Cheng Ying-yao (鄭英耀, front, seventh right)

Kaohsiung, April 26 (CNA) National Sun Yat-sen University held a memorial service Thursday at which poems by renowned poet Yu Kwang-chung (余光中) were read and songs using his poems as lyrics sung in a heart-warming gathering to remember the professor who passed away late last year.

Ever since joining the university's humanities faculty in 1985, Yu was an iconic figure, said school president, Cheng Ying-yao (鄭英耀).

Cheng recalled once seeing a car speeding past him on campus. As he was wondering who at the seaside school would drive so fast, he saw Professor Yu step out of the car.

"It later dawned on me why he was driving so fast after Mrs. Yu (Fan Wo-tsun) told me her husband had tried to become a race car driver and a music conductor," Cheng said.

It was this information that prompted the faculty to present Yu with a "Furious 7" model car as a gift on his 89th birthday, celebrated as his ninth decade as in Chinese custom.

"One professor went as far as to take Yu on a fast ride in a racing car, to relive the dream of his younger days," Cheng said.

Soon after his arrival at the university, Yu wrote a popular poem "Xizi Bay is Waiting for You" which became an important recruitment advertisement for the university, Cheng told participants, including Yu's widow Fan Wo-tsun (范我存), daughter Yu Yu-shan (余幼珊), former students, colleagues and many admirers.

The famous writer and poet, who was born in 1928 in Nanjing and moved to Taiwan in 1950, died on Dec. 14, 2017 in Kaohsiung at the age of 89, after having taught at the southern Taiwan university for 37 years.

Singers Christine Hsu (許景淳) and Chen Yung-lung (陳永龍) sang such famous poems as "Folksong Singers," "Burial of Stars" and "Four Rhymes of Nostalgia," the latter a masterpiece that is widely acclaimed in ethnic Chinese communities around the world.

AI robot Zenbo's reading of "Four Rhymes of Nostalgia" and "Rain, Falling on Kaohsiung Port" was a notable part of proceedings.

Local elementary and high school students went onto the stage to read Yu's poems "Luoyang Bridge," "The Evening at Maliaoshui," "Taitung" and "What are the Raindrops Saying."

Former colleagues and students such as Professor Kao Tien-en (高天恩) of National Taiwan University and Shan Te-hsing (單德興), a research fellow at Academia Sinica, also talked about shared moments with the poet.

His wife, Fan Wo-tsun, thanked the school for providing her husband with the fertile ground in which to develop his literary works, many of which were presented by arts lovers in different styles today.

"I'm deeply moved by all of you.
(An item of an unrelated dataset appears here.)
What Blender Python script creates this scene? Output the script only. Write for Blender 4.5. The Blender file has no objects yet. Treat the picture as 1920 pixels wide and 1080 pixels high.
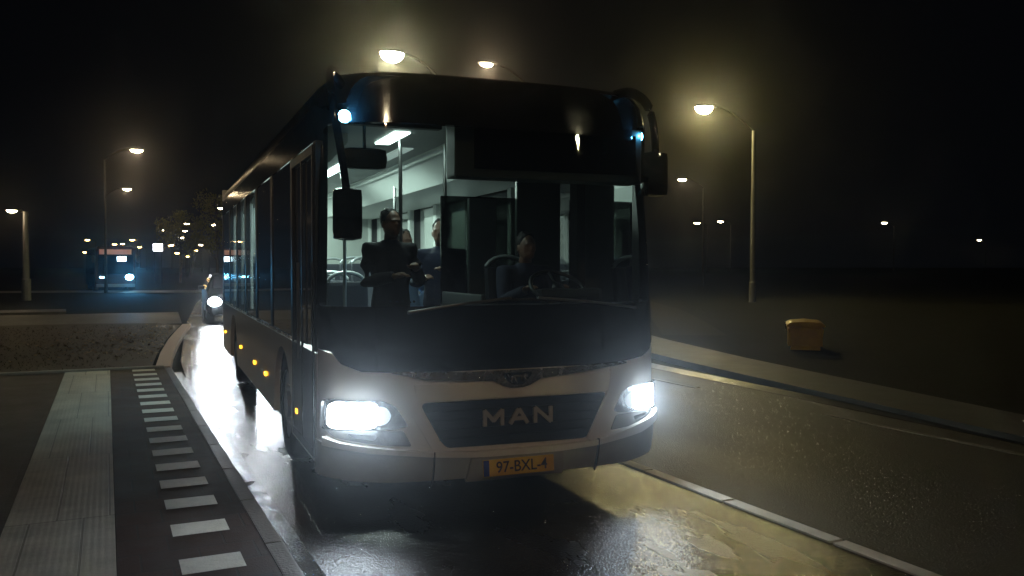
import bpy, bmesh, math, random
from mathutils import Vector, Matrix, Euler
R = math.radians
random.seed(7)
sc = bpy.context.scene
COL = sc.collection

# ------------------------------------------------------------------ camera, night sky, exposure
cam = bpy.data.objects.new('camera', bpy.data.cameras.new('camera')); COL.objects.link(cam)
cam.data.sensor_width = 36.0; cam.data.lens = 30.0
cam.data.clip_start = 0.05; cam.data.clip_end = 3000
cam.location = (0, 0, 1.67); cam.rotation_euler = (R(90 - 1.432), 0, R(-25.4))
sc.camera = cam
w = bpy.data.worlds.new('World'); sc.world = w; w.use_nodes = True
w.node_tree.nodes['Background'].inputs[0].default_value = (0.35, 0.45, 0.7, 1)
w.node_tree.nodes['Background'].inputs[1].default_value = 0.0022
sc.view_settings.view_transform = 'Standard'; sc.view_settings.look = 'None'
sc.view_settings.exposure = 0.0; sc.view_settings.gamma = 1
cy = sc.cycles
cy.use_denoising = True
cy.max_bounces = 6; cy.diffuse_bounces = 3; cy.glossy_bounces = 3; cy.transmission_bounces = 4
cy.transparent_max_bounces = 16; cy.volume_bounces = 0
cy.sample_clamp_indirect = 2.0; cy.sample_clamp_direct = 0
cy.use_light_tree = True
HAZE_DENSITY = 0.00055

# ------------------------------------------------------------------ helpers
def new_obj(name, me, parent=None, loc=None):
    o = bpy.data.objects.new(name, me); COL.objects.link(o)
    if parent is not None: o.parent = parent
    if loc is not None: o.location = loc
    return o

def empty(name, label, cat, loc=(0, 0, 0), rz=0.0, group=None):
    o = bpy.data.objects.new(name, None); COL.objects.link(o)
    o.location = loc; o.rotation_euler = (0, 0, rz)
    o['label'] = label; o['category'] = cat
    if group: o['group'] = group
    return o

def tag(o, label, cat, group=None):
    o['label'] = label; o['category'] = cat
    if group: o['group'] = group
    return o

def finish(name, bm, mat, parent=None, smooth=False, kind=None):
    bmesh.ops.recalc_face_normals(bm, faces=bm.faces)
    me = bpy.data.meshes.new(name); bm.to_mesh(me); bm.free()
    if smooth:
        for p in me.polygons: p.use_smooth = True
    for m in (mat if isinstance(mat, (list, tuple)) else [mat]): me.materials.append(m)
    o = new_obj(name, me, parent)
    if kind: o['kind'] = kind
    return o

def box(bm, x0, x1, y0, y1, z0, z1, bev=0.0, rot=None, org=None):
    vs = [bm.verts.new((x, y, z)) for x in (x0, x1) for y in (y0, y1) for z in (z0, z1)]
    fs = []
    for a in ((0, 1, 3, 2), (4, 6, 7, 5), (0, 4, 5, 1), (2, 3, 7, 6), (0, 2, 6, 4), (1, 5, 7, 3)):
        fs.append(bm.faces.new([vs[i] for i in a]))
    if bev > 0:
        es = list({e for f in fs for e in f.edges})
        r = bmesh.ops.bevel(bm, geom=es, offset=bev, segments=2, profile=0.7, affect='EDGES')
        vs = list({v for f in r['faces'] for v in f.verts} | {v for v in vs if v.is_valid})
    if rot is not None:
        M = Matrix.Translation(org) @ rot.to_matrix().to_4x4() @ Matrix.Translation(-Vector(org))
        for v in vs: v.co = M @ v.co
    return vs

def tube(bm, pts, rad, seg=12, caps=True, flat=1.0):
    pts = [Vector(p) for p in pts]
    if not isinstance(rad, (list, tuple)): rad = [rad] * len(pts)
    rings = []
    ref = Vector((0, 0, 1))
    for i, p in enumerate(pts):
        t = (pts[min(i + 1, len(pts) - 1)] - pts[max(i - 1, 0)]).normalized()
        r = ref if abs(t.dot(ref)) < 0.93 else Vector((0, 1, 0))
        a = t.cross(r).normalized(); b = t.cross(a).normalized()
        ring = []
        for k in range(seg):
            an = 2 * math.pi * k / seg
            ring.append(bm.verts.new(p + a * math.cos(an) * rad[i] + b * math.sin(an) * rad[i] * flat))
        rings.append(ring)
    for i in range(len(rings) - 1):
        for k in range(seg):
            bm.faces.new((rings[i][k], rings[i][(k + 1) % seg], rings[i + 1][(k + 1) % seg], rings[i + 1][k]))
    if caps:
        bm.faces.new(rings[0][::-1]); bm.faces.new(rings[-1])

def ellipsoid(bm, c, r, u=16, v=10, mat=None):
    g = bmesh.ops.create_uvsphere(bm, u_segments=u, v_segments=v, radius=1.0)
    M = Matrix.Translation(c) @ (mat.to_4x4() if mat else Matrix.Identity(4)) @ Matrix.Diagonal((r[0], r[1], r[2], 1))
    bmesh.ops.transform(bm, matrix=M, verts=g['verts'])
    return g['verts']

def prism(bm, poly, axis, a0, a1):
    """extrude a 2D polygon; axis 'x' -> (a, p0, p1), 'y' -> (p0, a, p1), 'z' -> (p0, p1, a)"""
    def P(p, a):
        return {'x': (a, p[0], p[1]), 'y': (p[0], a, p[1]), 'z': (p[0], p[1], a)}[axis]
    A = [bm.verts.new(P(p, a0)) for p in poly]; B = [bm.verts.new(P(p, a1)) for p in poly]
    n = len(poly)
    bm.faces.new(A); bm.faces.new(B[::-1])
    for i in range(n): bm.faces.new((A[i], B[i], B[(i + 1) % n], A[(i + 1) % n]))

# ------------------------------------------------------------------ materials
def mat(name, col, rough=0.5, metal=0.0, emit=None, es=0.0, coat=0.0, var=0.0, vscale=8.0, bump=0.0, bscale=60.0, spec=0.5):
    m = bpy.data.materials.new(name); m.use_nodes = True
    nt = m.node_tree; p = nt.nodes['Principled BSDF']
    p.inputs['Base Color'].default_value = (*col, 1); p.inputs['Roughness'].default_value = rough
    p.inputs['Metallic'].default_value = metal
    p.inputs['Specular IOR Level'].default_value = spec
    if coat: p.inputs['Coat Weight'].default_value = coat; p.inputs['Coat Roughness'].default_value = 0.05
    if emit:
        p.inputs['Emission Color'].default_value = (*emit, 1); p.inputs['Emission Strength'].default_value = es
        m.cycles.emission_sampling = 'NONE'
    tc = nt.nodes.new('ShaderNodeTexCoord')
    if var:
        n = nt.nodes.new('ShaderNodeTexNoise'); n.inputs['Scale'].default_value = vscale; n.inputs['Detail'].default_value = 5
        nt.links.new(tc.outputs['Object'], n.inputs['Vector'])
        mx = nt.nodes.new('ShaderNodeMix'); mx.data_type = 'RGBA'
        mx.inputs['A'].default_value = (*[c * (1 - var) for c in col], 1); mx.inputs['B'].default_value = (*[min(1, c * (1 + var)) for c in col], 1)
        nt.links.new(n.outputs['Fac'], mx.inputs['Factor']); nt.links.new(mx.outputs['Result'], p.inputs['Base Color'])
        mr = nt.nodes.new('ShaderNodeMapRange'); mr.inputs['To Min'].default_value = rough * 0.75; mr.inputs['To Max'].default_value = min(1, rough * 1.25)
        nt.links.new(n.outputs['Fac'], mr.inputs['Value']); nt.links.new(mr.outputs['Result'], p.inputs['Roughness'])
    if bump:
        n2 = nt.nodes.new('ShaderNodeTexNoise'); n2.inputs['Scale'].default_value = bscale; n2.inputs['Detail'].default_value = 4
        nt.links.new(tc.outputs['Object'], n2.inputs['Vector'])
        b = nt.nodes.new('ShaderNodeBump'); b.inputs['Strength'].default_value = bump; b.inputs['Distance'].default_value = 0.02
        nt.links.new(n2.outputs['Fac'], b.inputs['Height']); nt.links.new(b.outputs['Normal'], p.inputs['Normal'])
    return m

def glass_mat(name, tint=(0.9, 0.95, 0.93), gl=1.0, rough=0.02, boost=0.0):
    m = bpy.data.materials.new(name); m.use_nodes = True
    nt = m.node_tree; nt.nodes.clear()
    out = nt.nodes.new('ShaderNodeOutputMaterial'); mix = nt.nodes.new('ShaderNodeMixShader')
    tr = nt.nodes.new('ShaderNodeBsdfTransparent'); tr.inputs[0].default_value = (*tint, 1)
    g = nt.nodes.new('ShaderNodeBsdfGlossy'); g.inputs['Roughness'].default_value = rough; g.inputs[0].default_value = (gl, gl, gl, 1)
    fr = nt.nodes.new('ShaderNodeFresnel'); fr.inputs[0].default_value = 1.5
    ad = nt.nodes.new('ShaderNodeMath'); ad.operation = 'ADD'; ad.inputs[1].default_value = boost; ad.use_clamp = True
    nt.links.new(fr.outputs[0], ad.inputs[0]); nt.links.new(ad.outputs[0], mix.inputs[0])
    nt.links.new(tr.outputs[0], mix.inputs[1]); nt.links.new(g.outputs[0], mix.inputs[2]); nt.links.new(mix.outputs[0], out.inputs[0])
    return m

def asphalt(name, base, r0, r1, pscale, bump, stretch=(1, 1, 1), wet=0.0):
    m = bpy.data.materials.new(name); m.use_nodes = True
    nt = m.node_tree; N = nt.nodes; L = nt.links; p = N['Principled BSDF']
    tc = N.new('ShaderNodeTexCoord')
    big = N.new('ShaderNodeTexNoise'); big.inputs['Scale'].default_value = pscale; big.inputs['Detail'].default_value = 6; big.inputs['Roughness'].default_value = 0.6
    mp = N.new('ShaderNodeMapping'); mp.inputs['Scale'].default_value = stretch
    L.new(tc.outputs['Object'], mp.inputs['Vector']); L.new(mp.outputs['Vector'], big.inputs['Vector'])
    mr = N.new('ShaderNodeMapRange'); mr.inputs['From Min'].default_value = 0.35; mr.inputs['From Max'].default_value = 0.65
    mr.inputs['To Min'].default_value = r0; mr.inputs['To Max'].default_value = r1
    L.new(big.outputs['Fac'], mr.inputs['Value']); L.new(mr.outputs['Result'], p.inputs['Roughness'])
    fine = N.new('ShaderNodeTexNoise'); fine.inputs['Scale'].default_value = 85; fine.inputs['Detail'].default_value = 3
    L.new(tc.outputs['Object'], fine.inputs['Vector'])
    vo = N.new('ShaderNodeTexVoronoi'); vo.inputs['Scale'].default_value = 70; L.new(tc.outputs['Object'], vo.inputs['Vector'])
    mx = N.new('ShaderNodeMix'); mx.data_type = 'RGBA'
    mx.inputs['A'].default_value = (*[c * 0.6 for c in base], 1); mx.inputs['B'].default_value = (*[c * 1.5 for c in base], 1)
    L.new(vo.outputs['Distance'], mx.inputs['Factor']); L.new(mx.outputs['Result'], p.inputs['Base Color'])
    b = N.new('ShaderNodeBump'); b.inputs['Strength'].default_value = bump; b.inputs['Distance'].default_value = 0.012
    ad = N.new('ShaderNodeMath'); ad.operation = 'ADD'; L.new(fine.outputs['Fac'], ad.inputs[0]); L.new(vo.outputs['Distance'], ad.inputs[1])
    L.new(ad.outputs[0], b.inputs['Height']); L.new(b.outputs['Normal'], p.inputs['Normal'])
    if wet:
        p.inputs['Coat Weight'].default_value = wet; p.inputs['Coat Roughness'].default_value = 0.27; L.new(b.outputs['Normal'], p.inputs['Coat Normal'])
        p.inputs['Specular IOR Level'].default_value = 0.8
    return m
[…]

Although my husband is no longer with us, I believe he must have enjoyed your beautiful performances very much in heaven."

A prolific and versatile writer, Yu published 80 books of prose, poetry and other genres, some of which were used as textbooks in high schools and universities in Taiwan, Hong Kong and China.

He was lauded in literary circles for his "unrivaled achievement in writing poems with his right hand and prose with his left hand."

His writings were also an inspiration in the folk song movement in Taiwan, having been adopted as songs by musicians Lee Tai-hsiang (李泰祥), Lo Ta-yu (羅大佑) and the father of Taiwan folk music Yang Hsien (楊弦).

Yu also received several major literary awards in Taiwan, including the National Awards of Art in Poetry in 1989 and the Executive Yuan Culture Award in 2014, for his longstanding contribution to the enrichment of the local artistic and creative landscape.